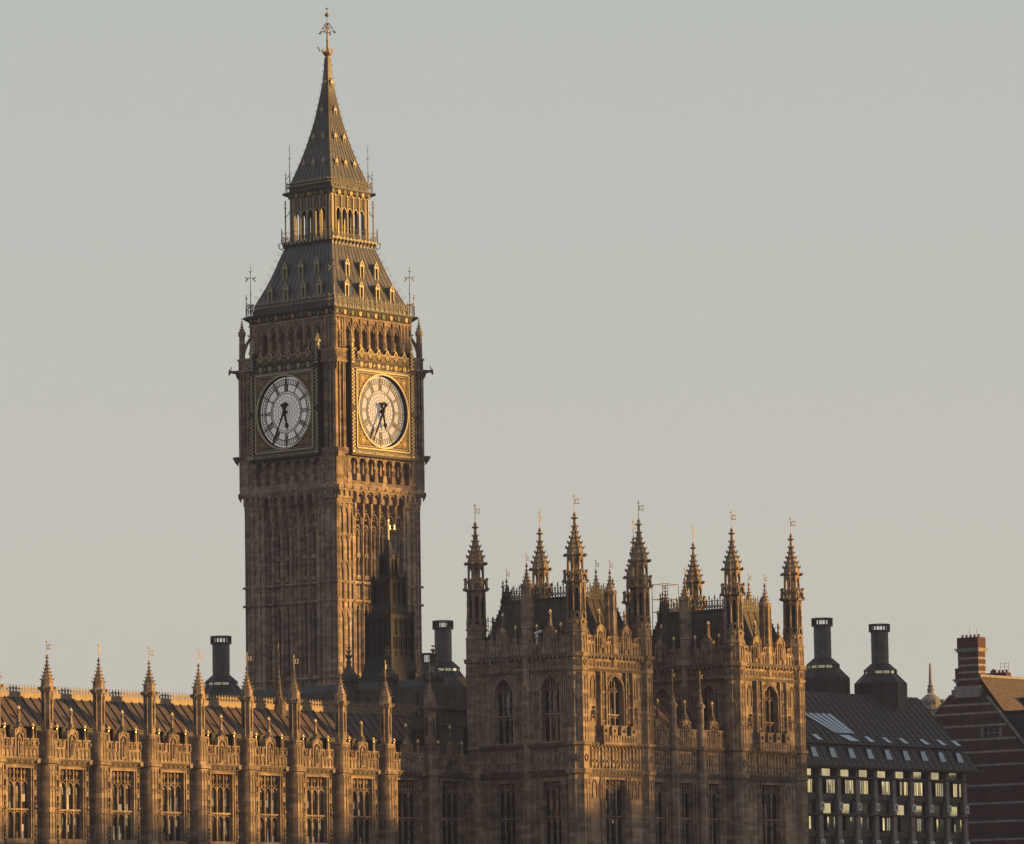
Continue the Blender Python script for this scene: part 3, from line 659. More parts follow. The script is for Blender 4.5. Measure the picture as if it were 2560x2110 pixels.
# --- gallery below the lantern
m=MB(); g=MB()
m.tbox(0,0,74.6,75.0,3.05,3.05,3.25,3.25); m.tbox(0,0,75.0,75.15,3.32,3.32,3.32,3.32)
for k in faces:
    m.T=FR(k,3.28); g.T=m.T
    for i in range(13):
        u=-3.1+i*.517
        g.ball(u,.05,74.95,.11,6); g.prism([(u-.12,75.0),(u+.12,75.0),(u,75.32)],-.02,.06); m.bar(u-.2,74.55,u+.05,74.9,.06,-.1,.0)
        m.box(u-.02,u+.02,-.04,0,75.1,75.75); g.ball(u,0,75.72,.055,5); g.ball(u+.25,0,75.35,.06,5)
        m.ring(u+.25,75.42,.1,.13,-.03,0,8)
    for zz in (75.2,75.6): m.box(-3.3,3.3,-.03,0,zz,zz+.03)
    m.box(-3.3,3.3,-.03,0,76.1,76.125)
    for u in (-3.3,-1.65,0,1.65): m.box(u-.025,u+.025,-.04,.0,75.1,76.3); g.ball(u,0,76.35,.05,4)
for i in range(4):
    a=pi/4+i*pi/2; r=3.32*sqrt(2); m.T=None
    m.tube((r*cos(a),r*sin(a),75.1),(r*cos(a),r*sin(a),76.6),.05,5,.03); m.tube((r*cos(a)*1.02,r*sin(a)*1.02,75.15),((r+.32)*cos(a),(r+.32)*sin(a),75.0),.05,4); m.tube(((r+.32)*cos(a),(r+.32)*sin(a),75.0),((r+.2)*cos(a),(r+.2)*sin(a),74.6),.05,4); m.tube(((r+.2)*cos(a),(r+.2)*sin(a),74.6),((r-.3)*cos(a),(r-.3)*sin(a),74.3),.04,4)
ga=m.obj('gallery',IRON,ct); g.obj('gilt_leaves',GOLD,ga)
# --- lantern: open gilded columns
m=MB(); g=MB(); LC=[-2.12,-1.27,-.42,.42,1.27,2.12]
for k in faces:
    g.T=FR(k,2.74); m.T=g.T
    for u in LC+[-2.62,2.62]:
        g.box(u-.085,u+.085,-.2,.03,75.15,79.5); g.box(u-.035,u+.035,.03,.09,75.15,79.4)
        m.box(u+.085,u+.13,-.3,-.05,75.15,79.5)
    for s in (-1,1): g.box(s*2.38-.03,s*2.38+.03,-.1,.0,75.15,79.5); m.box(s*2.38-.2,s*2.38+.2,-.2,-.12,75.15,79.5)
    for i in range(5):
        u0,u1=LC[i]+.08,LC[i+1]-.08; uc=(u0+u1)/2
        g.arch(u0,u1,77.7,77.75,78.3,.07,-.1,.02,3)
        for q in range(5): z=78.4+q*.21; g.ball(uc,.0,z,.07,5); g.ball(uc-.2,-.02,z+.1,.045,4); g.ball(uc+.2,-.02,z+.1,.045,4)
        g.box(uc-.025,uc+.025,-.05,.0,78.2,79.5)
        m.quad((u0,-.14,78.35),(u1,-.14,78.35),(u1,-.14,79.5),(u0,-.14,79.5)); m.spandrel(u0,u1,77.75,78.3,78.38,-.16,-.1,3)
m.T=None; m.box(-2.7,2.7,-2.7,2.7,75.12,75.2); m.box(-2.7,2.7,-2.7,2.7,79.42,79.52)
m.box(-.25,.25,-.25,.25,75.2,79.4)
la=g.obj('lantern',GOLD,ct); m.obj('lantern_ironwork',IRON,la)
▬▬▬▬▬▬
▸ **THE EXERCISE**: Repeat the full listing above exactly, with no pictures in the copy.

▸ **TASK OUTPUT**:
Continue the Blender Python script for this scene: part 3, from line 659. More parts follow. The script is for Blender 4.5. Measure the picture as if it were 2560x2110 pixels.
# --- gallery below the lantern
m=MB(); g=MB()
m.tbox(0,0,74.6,75.0,3.05,3.05,3.25,3.25); m.tbox(0,0,75.0,75.15,3.32,3.32,3.32,3.32)
for k in faces:
    m.T=FR(k,3.28); g.T=m.T
    for i in range(13):
        u=-3.1+i*.517
        g.ball(u,.05,74.95,.11,6); g.prism([(u-.12,75.0),(u+.12,75.0),(u,75.32)],-.02,.06); m.bar(u-.2,74.55,u+.05,74.9,.06,-.1,.0)
        m.box(u-.02,u+.02,-.04,0,75.1,75.75); g.ball(u,0,75.72,.055,5); g.ball(u+.25,0,75.35,.06,5)
        m.ring(u+.25,75.42,.1,.13,-.03,0,8)
    for zz in (75.2,75.6): m.box(-3.3,3.3,-.03,0,zz,zz+.03)
    m.box(-3.3,3.3,-.03,0,76.1,76.125)
    for u in (-3.3,-1.65,0,1.65): m.box(u-.025,u+.025,-.04,.0,75.1,76.3); g.ball(u,0,76.35,.05,4)
for i in range(4):
    a=pi/4+i*pi/2; r=3.32*sqrt(2); m.T=None
    m.tube((r*cos(a),r*sin(a),75.1),(r*cos(a),r*sin(a),76.6),.05,5,.03); m.tube((r*cos(a)*1.02,r*sin(a)*1.02,75.15),((r+.32)*cos(a),(r+.32)*sin(a),75.0),.05,4); m.tube(((r+.32)*cos(a),(r+.32)*sin(a),75.0),((r+.2)*cos(a),(r+.2)*sin(a),74.6),.05,4); m.tube(((r+.2)*cos(a),(r+.2)*sin(a),74.6),((r-.3)*cos(a),(r-.3)*sin(a),74.3),.04,4)
ga=m.obj('gallery',IRON,ct); g.obj('gilt_leaves',GOLD,ga)
# --- lantern: open gilded columns
m=MB(); g=MB(); LC=[-2.12,-1.27,-.42,.42,1.27,2.12]
for k in faces:
    g.T=FR(k,2.74); m.T=g.T
    for u in LC+[-2.62,2.62]:
        g.box(u-.085,u+.085,-.2,.03,75.15,79.5); g.box(u-.035,u+.035,.03,.09,75.15,79.4)
        m.box(u+.085,u+.13,-.3,-.05,75.15,79.5)
    for s in (-1,1): g.box(s*2.38-.03,s*2.38+.03,-.1,.0,75.15,79.5); m.box(s*2.38-.2,s*2.38+.2,-.2,-.12,75.15,79.5)
    for i in range(5):
        u0,u1=LC[i]+.08,LC[i+1]-.08; uc=(u0+u1)/2
        g.arch(u0,u1,77.7,77.75,78.3,.07,-.1,.02,3)
        for q in range(5): z=78.4+q*.21; g.ball(uc,.0,z,.07,5); g.ball(uc-.2,-.02,z+.1,.045,4); g.ball(uc+.2,-.02,z+.1,.045,4)
        g.box(uc-.025,uc+.025,-.05,.0,78.2,79.5)
        m.quad((u0,-.14,78.35),(u1,-.14,78.35),(u1,-.14,79.5),(u0,-.14,79.5)); m.spandrel(u0,u1,77.75,78.3,78.38,-.16,-.1,3)
m.T=None; m.box(-2.7,2.7,-2.7,2.7,75.12,75.2); m.box(-2.7,2.7,-2.7,2.7,79.42,79.52)
m.box(-.25,.25,-.25,.25,75.2,79.4)
la=g.obj('lantern',GOLD,ct); m.obj('lantern_ironwork',IRON,la)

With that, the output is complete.